“To be without care” from Søren Kierkegaard, the first Modernist

To be without care-indeed, it is a difficult walk, almost like walking on water, but if you are able to have faith, then it can be done. In connection with all danger, the main thing is to be able to get away from the thought of it. Now, you cannot get away from poverty, but you can get away from the thought of it by continually thinking about God: this is how the Christian walks his course. He turns his gaze upward and looks away from the danger; in his poverty, he is without the care of poverty. But the thoughts of the one who wants to be rich are continually on the earth; in his care he is on the earth, with his care is on the earth; he walks bowed down, continually looking ahead to see if he might be able to find riches. He is continually looking ahead-alas, ordinarily this is the best way to avoid temptation, but for him, yes, he does not know it, for him looking ahead is the very way to walk into the pitfall, the way to finding the temptation greater and greater and to sinking deeper and deeper into it. He is already in the power of the temptation, because the care is the temptation’s most ingenious servant. And the temptation is down on the earth, there where “all such things are what the pagans seek”; the temptation is down on the earth-the more it gets a person to look downward, the more certain is his downfall. What is the temptation that in itself is many temptations? Certainly it is not the glutton’s temptation to live in order to eat; no (what rebellion against the divine order!), it is to live in order to slave. The temptation is this, to lose oneself, to lose one’s soul, to cease to be a human being and live as a human being instead of being freer than the bird, and godforsaken to slave more wretchedly than the animal. Yes, to slave! Instead of working for the daily bread, which every human being is commanded to do, to slave for it-and yet not be satisfied by it, because the care is to become rich. Instead of praying for the daily bread, to slave for it-because one became a slave of people and of one’s care and forgot that it is to God one must pray for it. Instead of being willing to be what one is, poor, but also loved by God, which one certainly is, never happy in oneself, never happy in God, to damn oneself and one’s life to this slaving in despondent grief day and night, in dark and brooding dejection, in spiritless busyness, with the heart burdened by worry about making a living smitten with avarice although in poverty!

Kierkegaard, S. (2009). Christian discourses: The crisis and a crisis in the life of an actress (H. V. Hong & E. H. Hong, Trans.). Princeton, NJ: Princeton University Press.

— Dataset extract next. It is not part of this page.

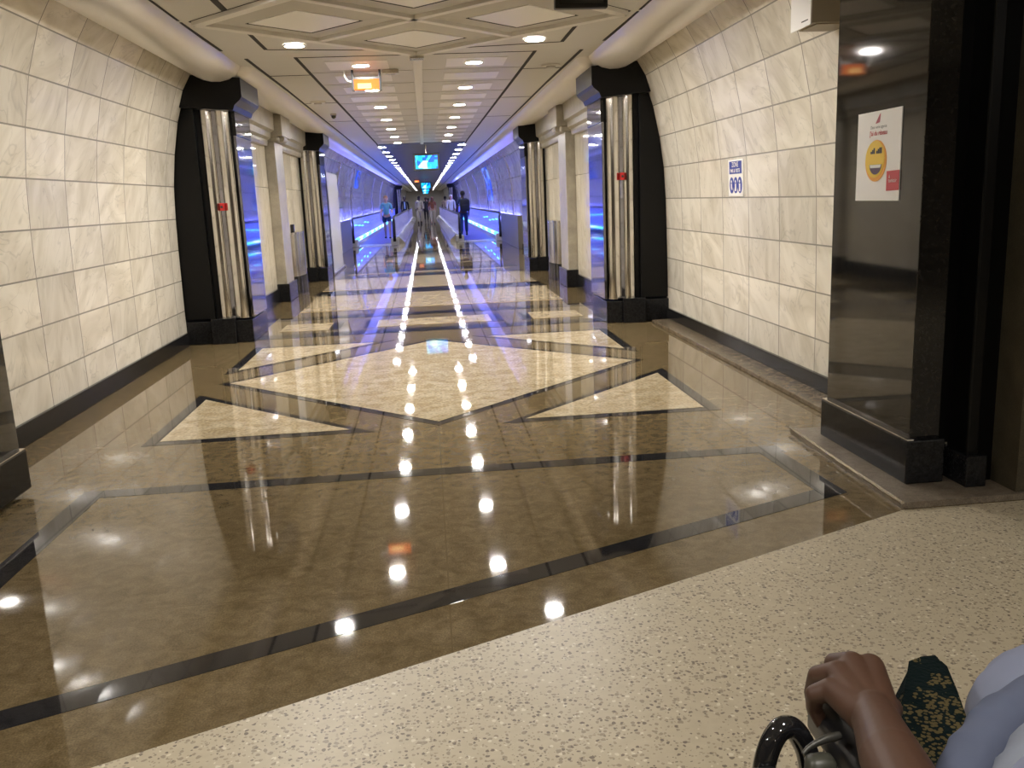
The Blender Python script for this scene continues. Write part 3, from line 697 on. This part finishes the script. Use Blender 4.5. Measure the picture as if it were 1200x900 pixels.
# black monitor hung from the ceiling at the top edge
o = empty('monitor', (1.07, 6.05, Z)); tag(o, 'black flat monitor hanging from the ceiling at the top edge of the picture', 'monitor')
under(MB().box(.90, 1.245, 6.0, 6.06, 2.622, 2.86, .008).build('casing', M_BLACKP), o)
under(MB().box(.93, 1.215, 5.996, 6.001, 2.65, 2.84).build('display_face', M_GLOSSBLK), o)
under(MB().tube([(1.07, 6.04, 2.85), (1.07, 6.04, Z)], .02, 12).build('hanger', M_BLACKP), o)

# ------------------------------------------------------------------ screens down the tunnel
def screen(y, lab, x=.09, w=.29, z0=2.28, z1=2.62):
    o = empty('display_screen', (x, y, Z)); tag(o, lab, 'screen', 'blue display screens hanging over the corridor')
    under(MB().box(x - w - .05, x + w + .05, y, y + .09, z0 - .05, z1 + .05, .01).build('casing', M_BLACKP), o)
    c = MB().box(x - w, x + w, y - .004, y + .002, z0, z1).build('picture', M_SCREEN, origin=(x, y, (z0 + z1) / 2)); under(c, o)
    under(MB().tube([(x, y + .05, z1 + .04), (x, y + .05, Z - .012)], .025, 10).build('hanger', M_STEEL), o)
screen(24.0, 'blue display screen hanging in the middle of the corridor, nearest and largest')
screen(60.0, 'second blue display screen, small and far down the corridor')
screen(80.0, 'third blue display screen, smaller and lower in the picture, down the corridor')
screen(101., 'farthest tiny blue display screen at the tunnel end')

# ------------------------------------------------------------------ ribs, banners and free panel in the far tunnel
def rib_arc(s, y, lab, r=.03, mat=None):
    pts = [(s * (x - .02), y, z) for x, z in PROF[:-2]]
    o = MB().tube(pts, r, 8).build('trim_rib', mat or M_STEEL, smooth=50); structure(o, lab, 'trim')
for s, sd in ((-1, 'left'), (1, 'right')):
    for k, y in enumerate((22.0, 27.5, 33, 39, 46, 54, 63)):
        rib_arc(s, y, 'curved metal rib on the far %s wall' % sd, .035 if k == 0 else .025, M_STEEL)
    structure(MB().box(*sorted((s * 2.57, s * 2.61)), 25.5, 31.2, 0, .95, .01).box(*sorted((s * 2.57, s * 2.72)), 25.44, 25.52, 0, .95, .01).build('trim_dado', plain('brown grey cladding', (.16, .14, .12), .35)), 'dark cladding low on the %s wall before the walkway' % sd, 'trim')
def banner(s, y0, y1, z0, z1, lab):
    ks = [i for i, (x, z) in enumerate(PROF) if z0 <= z <= z1]
    mb = MB(); pr = [PROF[i] for i in ks]
    poly = [(s * (x - .03), z) for x, z in pr] + [(s * (x - .005), z) for x, z in pr[::-1]]
    mb.prism(poly, y0, y1); o = mb.build('wall_banner', M_BANNER, origin=(s * 2.5, y0, z0)); tag(o, lab, 'banner', 'lit blue banners on the far walls')
banner(1, 36., 38.4, 1.3, 2.7, 'lit blue banner curving up the right wall by the walkway')
banner(-1, 34.5, 36, 1.9, 2.7, 'lit blue banner high on the left wall by the walkway')
o = empty('standing_panel', (-2.02, 20.4, 0)); tag(o, 'white freestanding marble panel with a black edge by the left column', 'panel')
mb = MB().box(-2.10, -2.03, 19.15, 21.6, .04, 2.14, .01)
uv = mb.bm.loops.layers.uv.new('UVMap')
for fa in mb.bm.faces:
    for lp in fa.loops: lp[uv].uv = (lp.vert.co.y, lp.vert.co.z)
under(mb.build('face', plain('white lacquer panel', (.72, .71, .68), .12)), o)
under(MB().box(-2.16, -2.0, 18.98, 19.15, 0, 2.16, .01).build('edge_post', M_BLACKP), o)
under(MB().box(-2.18, -1.98, 19.0, 21.65, 0, .05, .01).build('foot', M_STEEL), o)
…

Søren Kierkegaard is not merely a Christian thinker; he is a thinker whose works touch and transform all humanity. It is erroneously believed that Friedrich Nietzsche is the first of the Moderns. But that is an error in hermeneutics. The first of the existential thinkers is Kierkegaard who makes our lives worth living. It is also to be noted that willy-nilly contemporary Biblical exegetes of whom I consider Walter Brueggemann to be one of the best, reworks Kierkegaard unconsciously in his Sabbath as Resistance: Saying No to the Culture of Now.